Section Head Election 2016 - Candidate statements

Audience Section

The IAMCR Audience Section will run partial elections for a co-vice chair position during its business meeting in Leicester, to be held on Friday July 29, 16:00-17:30 (Room G85 Geology Teaching Area, at the Bennett Building).

Our good friend Toshie Takahashi (Waseda University, Japan) has decided to step down after four years working hard in our section. We would like to publicly express our gratitude to her positive attitude and we are sure that she will keep on contributing to our section in the future.

The current chair (Peter Lunt, University of Leicester, United Kingdom) and one co-vice chair (Miguel Vicente, Universidad de Valladolid, Spain) will stay on their positions until the 2017 IAMCR Conference in Cartagena (Colombia), as they were elected four years before, in Dublin 2013.

We hereby call for candidacies for a co-Vice Chair position. Please send us your statement (500 words at the most) so as to respect IAMCR rules to the section Chair Peter Lunt <pl108[at]le.ac.uk> with a copy to IAMCR General Secretary Maria Michalis <M.Michalis[at]westminster.ac.uk> and to the IAMCR secretariat <membership[at]iamc.org> by July 13, 2016. You will find the election rules at: http://iamcr.org/governance/swg-rules


Candidates and statements

For Vice-chair:


Statements

Asta Zelenkauskaite, Drexel University, USA

I have joined Audience division three years ago –in 2012 in Hyderabad, India. Since then I felt that it has become my natural academic home. My work centers on the overall trends and emergent practices of audiences, users, and participants who are part of mass and social media. The contexts that I am working in are based on the premise of audience autonomy in media contexts that are two-way by design.

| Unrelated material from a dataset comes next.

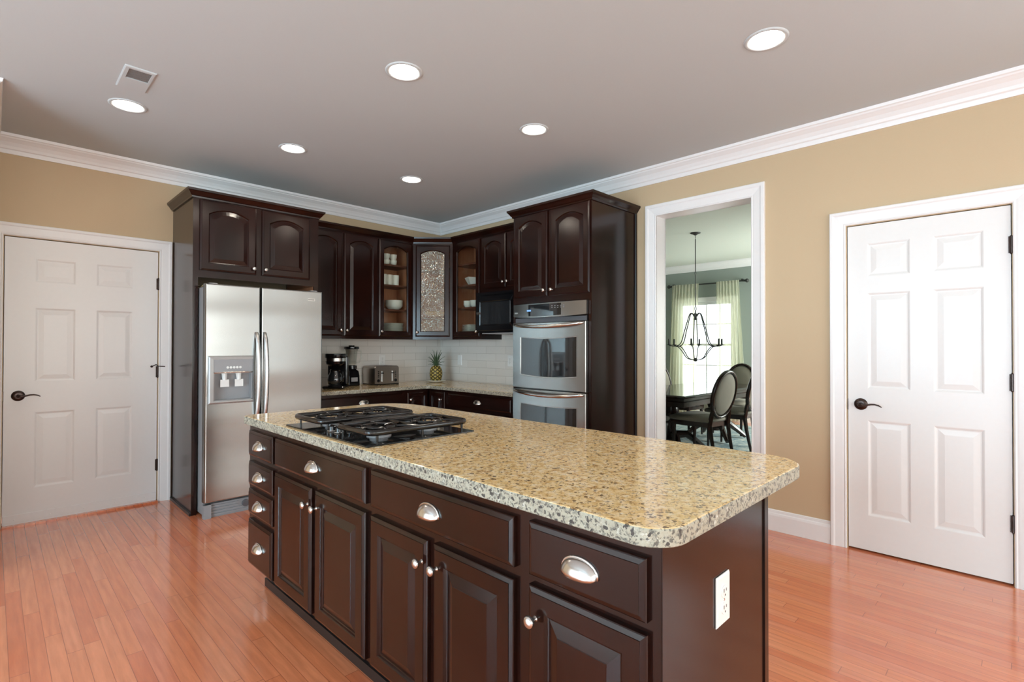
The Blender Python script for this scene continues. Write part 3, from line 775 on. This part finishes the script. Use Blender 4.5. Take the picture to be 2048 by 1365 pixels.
# local pentagon
def loc45(x, y):
    dx, dy = x-3.238, y-UY; c = math.cos(R(45)); return (dx*c-dy*c, dx*c+dy*c)
P = [loc45(*p) for p in ((3.238, UY), (UX, 4.443), (XR, 4.443), (XR, YB), (3.238, YB))]
mb = MB().prism(P, UZ0, UZ0+.033).prism(P, UZ1-.018, UZ1)
def wallseg(mb, a, b, th, z0, z1):
    a = Vector(a); b = Vector(b); d = (b-a).normalized(); n = Vector((-d.y, d.x))*th
    mb.prism([tuple(a), tuple(b), tuple(b+n), tuple(a+n)], z0, z1)
for a, b in ((P[1], P[2]), (P[2], P[3]), (P[3], P[4]), (P[4], P[0])): wallseg(mb, a, b, .012, UZ0+.033, UZ1-.018)
mb.box(0, .028, 0, .018, UZ0+.033, UZ1-.018).box(DW-.028, DW, 0, .018, UZ0+.033, UZ1-.018).box(.028, DW-.028, 0, .018, UZ1-.045, UZ1-.018)
mb.build('carcass', 'cab', t)
i_ = MB(); 
for a, b in ((P[1], P[2]), (P[2], P[3]), (P[3], P[4]), (P[4], P[0])): wallseg(i_, a, b, .0135, UZ0+.035, UZ1-.02)
i_.prism([(.02, .022), (DW-.02, .022), (DW*.5+.18, .20), (DW/2, .40), (DW/2-.18, .20)], UZ0+.0331, UZ0+.0345)
plabel(i_.build('interior_lining', 'rawwood', t), 'lighter natural wood interior of the cabinet')
for z in (1.60, 1.87, 2.13): MB().prism([(.03, .03), (DW-.03, .03), (DW/2+.225, .212), (DW/2, .43), (DW/2-.225, .212)], z-.018, z).build('shelf', 'shelf', t)
cab_door(t, .030, .402, 1.376, 2.372, arch=.035, glass='seedy', knob=(.050, 1.425), fw_=.052)
# E: glass cabinet on right wall y 4.443 .. 3.975
t = on_right('glass_door_cabinet', 'upper cabinet with arched clear glass door between corner and microwave', 'cabinet', UX, 4.443, UG)
carcass(t, .468, UD, UZ0, UZ1, interior=True); shelves(t, .468, UD, (1.690, 1.930, 2.160))
cab_door(t, .040, .455, 1.373, 2.385, arch=.045, glass='glass', knob=(.432, 1.425), fw_=.050)
# F: above microwave
t = on_right('upper_cabinet', 'short dark upper cabinet with two arched doors above the black microwave', 'cabinet', UX, 3.974, UG)
carcass(t, .789, UD, 1.812, UZ1)
cab_door(t, .014, .372, 1.853, 2.385, arch=.045, knob=(.350, 1.905))
cab_door(t, .386, .776, 1.853, 2.385, arch=.045, knob=(.410, 1.905))
# crown over upper run
path = [(2.077, UY), (3.238, UY), (UX, 4.443), (UX, 3.232)]
o = sweep(MB(), path, [(-o_, z) for o_, z in CROWN][::-1]).build('cabinet_crown', 'cab')
tag(o, 'dark crown moulding running along the tops of the corner upper cabinets', 'moulding')

# microwave
t = on_right('microwave', 'black over-the-counter microwave hung beneath the short cabinet', 'microwave', 3.430, 3.925)
MB().box(.002, .735, .03, .405, 1.405, 1.808).build('body', 'black', t)
mb = MB(); L = lambda i, y: loopR(0+i, .560-i, 1.425+i, 1.772-i, y)
mb.strips([L(0, .03), L(0, .004), L(.004, 0), L(.055, 0), L(.060, .004)], True, True); dd = mb.build('door', 'black', t)
MB().box(.065, .495, .0025, .0045, 1.490, 1.705).build('door_window', 'ovenglass', dd)
MB().tube([(.520, 0, 1.46), (.520, -.03, 1.50), (.520, -.03, 1.70), (.520, 0, 1.745)], .008, 8).build('handle', 'black', dd)
cp = MB().box(.565, .735, 0, .03, 1.425, 1.772).build('control_panel', 'black', t)
k_ = MB(); [k_.box(.585+c*.045, .615+c*.045, -.0015, 0, 1.46+r*.035, 1.480+r*.035) for c in range(3) for r in range(6)]; k_.build('keypad', 'dplastic', cp)
MB().box(0, .735, .0, .03, 1.776, 1.806).build('top_vent', 'black', t)
MB().box(.012, .065, -.0025, 0, 1.590, 1.612).build('name_badge', 'nickel', dd)
MB().box(.06, .70, .03, .38, 1.396, 1.405).build('bottom_plate', 'plastic', t)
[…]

I am Assistant Professor of communication at Drexel University. I have completed my doctoral degree at Indiana University, Bloomington, USA working on the intersection between communication, information science, and linguistics. In addition to the USA academic contexts and Lithuania, where I completed my undergraduate studies, I have spent extended periods of time working in other European contexts and media systems. In Italian research contexts, for a year and a half I have been a research fellow Fondazione Bruno Kessler, Trento, working on user participation in Wikipedia. I had a summer internship at Cattolica University, Milan, working on interactive TV project. I have spent a year at Scuola Normale Superiore, Pisa and Zagreb University, Croatia as an exchange student-scholar.

My work comprises cross-cultural and approaches to audience analysis by considering sociotechnical aspects of media. Methodologically, I have used both – quantitative and qualitative approaches to analyze audience interaction. I have embraced a holistic approach to audience analysis by including organizational practices of media production and its relationship to the audience engagement (or lack of it).

I hope as a vice co-chair to contribute to the section’s leadership from three specific aspects that describe my previous experiences: international vision to audience research, cross-cultural analysis, and sociotechnical approaches to audience analysis. I hope that my previous work can contribute to the continuously growing Audience research community with diverse research approaches methodologically and theoretically.